Chronique

Mali Obomsawin

Sweet Tooth

Mali Obomsawin (b, perc, voc) Miriam Elhajli (g, voc), Allison Burik (bcl, as, voc), Noah Campbell (ts, ss) Taylor Ho Bynum (cnt, flh), Savannah Harris (dms, voc)

Label / Distribution : Out of Your Head Records

Un des plaisirs les plus profonds en musique vient de l’inattendu. Le disque qui vous tombe dessus sans que vous vous y prépariez, et qui ne quittera pas la platine avant longtemps. Tel est Sweet Tooth, le premier album de la chanteuse et contrebassiste Mali Obomsawin. Ceux qui connaissent un peu la scène folk américaine l’avaient peut-être déjà entendue avec Lula Wiles. Pour les autres, la jeune femme de la tribu autochtone Abenaki, sur les terres Odanak [1], constituera une vraie découverte. À l’évidence, la présence dans l’orchestre de musiciens comme Taylor Ho Bynum au cornet ou Savannah Harris à la batterie aura aiguillé l’auditeur curieux vers cet album ambitieux : « Blood Quantum » permet à Harris de faire preuve de tout son talent ; le souffle de Bynum porte la musique aux sommets. Mais là n’est pas l’essentiel. Il y a avant tout le projet et toute sa dynamique.
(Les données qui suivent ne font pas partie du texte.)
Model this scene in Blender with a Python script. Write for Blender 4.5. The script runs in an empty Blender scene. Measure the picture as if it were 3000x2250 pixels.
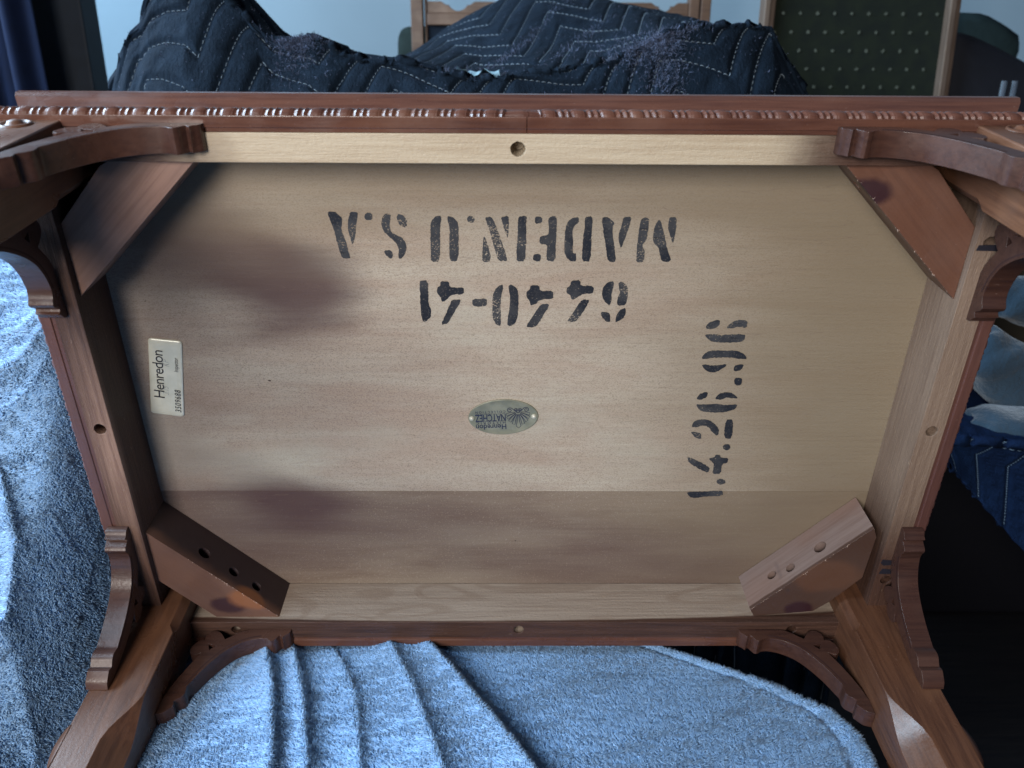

Dès « Odana », qui ouvre cet album, dans la passementerie subtile du sextet où la clarinettiste Allison Burik rejoint Ho Bynum et le saxophoniste Noah Campbell, on sait très vite qu’on entre dans un univers dense fait de souvenirs, de poésie et de lutte. Mali Obomsawin est un militante des luttes indigènes, et c’est cette lumière, ce feu chaleureux qui éclaire la musique presque autant que la clarté des soufflants. La contrebasse est chantante, très douce sur ces mélodies issues des traditions abenakis du XVIIIe siècle ; la voix d’Obomsawin est chargée de colère et de fierté, et l’on pense rapidement aux partis pris du Liberation Music Orchestra. Une impression qui perdure dans « Wawasint8da », un chant religieux et profond que la batterie d’Harris transforme en un chant de victoire scandé par un chœur féminin : avec la guitariste Miriam Elhajli qui clôt ce très beau sextet, toutes les musiciennes de l’orchestre chantent ensemble, et laissent la musique se déliter dans une rage free que n’aurait pas reniée Don Cherry, autre influence majeure de ce premier album.

Le travail de Taylor Ho Bynum est pour beaucoup dans la direction prise par l’orchestre : il travaille énormément avec ses compères soufflants, et son entente avec Burik est remarquable (« Pedegwajois », très beau morceau instrumental qui démontre de la belle écriture d’Obomsawin), mais le cornettiste laisse Obomsawin diriger son propos, imposer sa vision claire. La clarinettiste, qu’on a pu entendre chez Joe Morris ou avec Ingrid Laubrock, est une pièce maîtresse de Sweet Tooth, comme chacune des individualités de l’ensemble. La guitariste Miriam Elhajli, dans un rôle pourtant discret, est une architecte subtile qui libère beaucoup la contrebassiste de ses tâches rythmiques. Dans ce contexte, lorsque Mali Obomsawin donne de la voix, il est difficile de ne pas être immédiatement emporté. Sans nul doute, ce premier album paru chez les New-Yorkais de Out of Your Head Records fera sensation, tant par sa cohérence et sa richesse que par sa profondeur. On songera, dans une démarche similaire, et surtout grâce à une cohérence politique et artistique, au Gens de Couleur libres de Matana Roberts ; Mali Obomsawin n’a pas fini de faire parler d’elle.

par Franpi Barriaux // Publié le 27 novembre 2022
P.-S. :

[1Une partie du Québec et de la Nouvelle-Angleterre actuelle, NDLR.